start Material provided
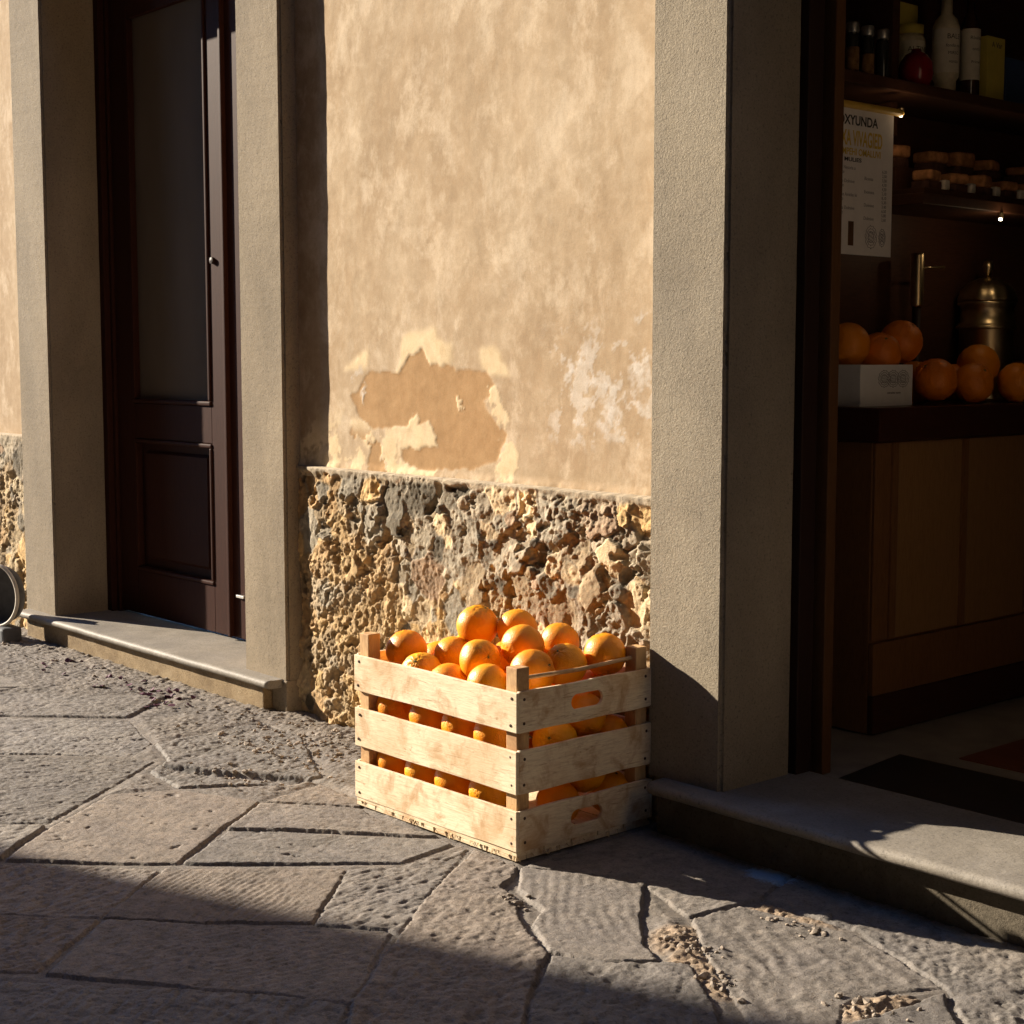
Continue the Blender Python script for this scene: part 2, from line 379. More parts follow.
# ------------------------------------------------------------------ ground: one sheet, fine where the photo looks
SLABS = {
'A' : [(-4.873, 1.658), (-4.331, 2.216), (-4.021, 2.128), (-3.933, 2.019), (-4.453, 1.511)] ,
'B' : [(-4.915, 1.673), (-4.368, 2.235), (-4.537, 2.459), (-5.175, 1.895)] ,
'C' : [(-4.418, 1.499), (-3.903, 2.003), (-3.831, 2.035), (-3.645, 1.79), (-3.481, 1.566), (-3.753, 1.267)] ,
'D' : [(-3.712, 1.253), (-3.454, 1.548), (-3.346, 1.427), (-3.285, 1.366), (-3.482, 1.173)] ,
'E' : [(-3.589, 1.784), (-3.519, 1.933), (-3.294, 2.038), (-3.157, 1.85), (-3.002, 1.647), (-3.27, 1.373), (-3.335, 1.439), (-3.439, 1.564)] ,
'F' : [(-3.124, 1.852), (-2.961, 2.003), (-2.756, 2.179), (-2.711, 2.185), (-2.689, 2.025), (-2.896, 1.758), (-2.99, 1.661)] ,
'F2' : [(-3.273, 2.036), (-3.079, 2.19), (-2.983, 2.172), (-2.78, 2.198), (-2.987, 2.021), (-3.146, 1.863)] ,
'F3' : [(-3.285, 2.061), (-3.323, 2.244), (-3.137, 2.231), (-3.1, 2.206)] ,
'A2' : [(-3.995, 2.14), (-4.023, 2.507), (-3.807, 2.502), (-3.397, 2.294), (-3.4, 2.186), (-3.55, 1.956), (-3.741, 1.978), (-3.8, 2.071)] ,
'G' : [(-3.446, 1.16), (-2.99, 1.599), (-2.864, 1.445), (-2.808, 1.368), (-3.155, 1.059)] ,
'G2' : [(-2.981, 1.609), (-2.72, 1.897), (-2.507, 1.67), (-2.653, 1.504), (-2.798, 1.371), (-2.859, 1.451)] ,
'G3' : [(-2.712, 1.906), (-2.658, 2.009), (-2.665, 2.194), (-2.467, 1.926), (-2.335, 1.752), (-2.377, 1.76), (-2.491, 1.671)] ,
'H' : [(-3.137, 1.052), (-2.79, 1.355), (-2.622, 1.154), (-2.82, 0.942)] ,
'H2' : [(-2.781, 1.365), (-2.638, 1.495), (-2.356, 1.751), (-2.145, 1.503), (-2.25, 1.434), (-2.368, 1.34), (-2.6, 1.157)] ,
'I' : [(-2.827, 0.891), (-2.357, 1.333), (-2.239, 1.427), (-2.133, 1.49), (-1.948, 1.29), (-2.467, 0.697)] ,
'J' : [(-2.325, 1.747), (-2.448, 1.911), (-2.636, 2.193), (-2.477, 2.185), (-2.401, 2.066), (-2.326, 2.05), (-2.212, 1.965), (-2.078, 1.906), (-1.968, 1.764), (-1.739, 1.529), (-1.933, 1.308), (-2.132, 1.504)] ,
'K' : [(-2.467, 2.186), (-2.236, 2.341), (-2.207, 2.297), (-2.088, 2.165), (-1.992, 2.073), (-1.912, 2.036), (-1.982, 1.95), (-2.078, 1.913), (-2.207, 1.979), (-2.25, 2.049), (-2.369, 2.093)] ,
'L' : [(-2.058, 1.9), (-1.865, 2.061), (-1.505, 1.796), (-1.734, 1.534), (-1.962, 1.771)] ,
'M' : [(-2.478, 2.204), (-2.498, 2.628), (-2.073, 2.647), (-2.007, 2.434), (-2.038, 2.256), (-2.209, 2.314), (-2.233, 2.344)] ,
'N' : [(-2.014, 2.241), (-2.003, 2.366), (-1.762, 2.423), (-1.621, 2.369), (-1.511, 2.326), (-1.571, 2.197), (-1.569, 2.129), (-1.434, 1.878), (-1.459, 1.849), (-1.843, 2.101)] ,
'O' : [(-1.424, 1.889), (-1.511, 2.06), (-1.484, 2.297), (-1.261, 2.075)] ,
'P' : [(-1.996, 2.427), (-2.056, 2.626), (-1.585, 2.682), (-1.318, 2.715), (-1.093, 2.267), (-1.246, 2.093), (-1.497, 2.329), (-1.621, 2.384), (-1.771, 2.445)] ,
}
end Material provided
▶ **What this task involves**
Repeat the data above exactly, but not the pictures.

▶ **Answer**
Continue the Blender Python script for this scene: part 2, from line 379. More parts follow.
# ------------------------------------------------------------------ ground: one sheet, fine where the photo looks
SLABS = {
'A' : [(-4.873, 1.658), (-4.331, 2.216), (-4.021, 2.128), (-3.933, 2.019), (-4.453, 1.511)] ,
'B' : [(-4.915, 1.673), (-4.368, 2.235), (-4.537, 2.459), (-5.175, 1.895)] ,
'C' : [(-4.418, 1.499), (-3.903, 2.003), (-3.831, 2.035), (-3.645, 1.79), (-3.481, 1.566), (-3.753, 1.267)] ,
'D' : [(-3.712, 1.253), (-3.454, 1.548), (-3.346, 1.427), (-3.285, 1.366), (-3.482, 1.173)] ,
'E' : [(-3.589, 1.784), (-3.519, 1.933), (-3.294, 2.038), (-3.157, 1.85), (-3.002, 1.647), (-3.27, 1.373), (-3.335, 1.439), (-3.439, 1.564)] ,
'F' : [(-3.124, 1.852), (-2.961, 2.003), (-2.756, 2.179), (-2.711, 2.185), (-2.689, 2.025), (-2.896, 1.758), (-2.99, 1.661)] ,
'F2' : [(-3.273, 2.036), (-3.079, 2.19), (-2.983, 2.172), (-2.78, 2.198), (-2.987, 2.021), (-3.146, 1.863)] ,
'F3' : [(-3.285, 2.061), (-3.323, 2.244), (-3.137, 2.231), (-3.1, 2.206)] ,
'A2' : [(-3.995, 2.14), (-4.023, 2.507), (-3.807, 2.502), (-3.397, 2.294), (-3.4, 2.186), (-3.55, 1.956), (-3.741, 1.978), (-3.8, 2.071)] ,
'G' : [(-3.446, 1.16), (-2.99, 1.599), (-2.864, 1.445), (-2.808, 1.368), (-3.155, 1.059)] ,
'G2' : [(-2.981, 1.609), (-2.72, 1.897), (-2.507, 1.67), (-2.653, 1.504), (-2.798, 1.371), (-2.859, 1.451)] ,
'G3' : [(-2.712, 1.906), (-2.658, 2.009), (-2.665, 2.194), (-2.467, 1.926), (-2.335, 1.752), (-2.377, 1.76), (-2.491, 1.671)] ,
'H' : [(-3.137, 1.052), (-2.79, 1.355), (-2.622, 1.154), (-2.82, 0.942)] ,
'H2' : [(-2.781, 1.365), (-2.638, 1.495), (-2.356, 1.751), (-2.145, 1.503), (-2.25, 1.434), (-2.368, 1.34), (-2.6, 1.157)] ,
'I' : [(-2.827, 0.891), (-2.357, 1.333), (-2.239, 1.427), (-2.133, 1.49), (-1.948, 1.29), (-2.467, 0.697)] ,
'J' : [(-2.325, 1.747), (-2.448, 1.911), (-2.636, 2.193), (-2.477, 2.185), (-2.401, 2.066), (-2.326, 2.05), (-2.212, 1.965), (-2.078, 1.906), (-1.968, 1.764), (-1.739, 1.529), (-1.933, 1.308), (-2.132, 1.504)] ,
'K' : [(-2.467, 2.186), (-2.236, 2.341), (-2.207, 2.297), (-2.088, 2.165), (-1.992, 2.073), (-1.912, 2.036), (-1.982, 1.95), (-2.078, 1.913), (-2.207, 1.979), (-2.25, 2.049), (-2.369, 2.093)] ,
'L' : [(-2.058, 1.9), (-1.865, 2.061), (-1.505, 1.796), (-1.734, 1.534), (-1.962, 1.771)] ,
'M' : [(-2.478, 2.204), (-2.498, 2.628), (-2.073, 2.647), (-2.007, 2.434), (-2.038, 2.256), (-2.209, 2.314), (-2.233, 2.344)] ,
'N' : [(-2.014, 2.241), (-2.003, 2.366), (-1.762, 2.423), (-1.621, 2.369), (-1.511, 2.326), (-1.571, 2.197), (-1.569, 2.129), (-1.434, 1.878), (-1.459, 1.849), (-1.843, 2.101)] ,
'O' : [(-1.424, 1.889), (-1.511, 2.06), (-1.484, 2.297), (-1.261, 2.075)] ,
'P' : [(-1.996, 2.427), (-2.056, 2.626), (-1.585, 2.682), (-1.318, 2.715), (-1.093, 2.267), (-1.246, 2.093), (-1.497, 2.329), (-1.621, 2.384), (-1.771, 2.445)] ,
}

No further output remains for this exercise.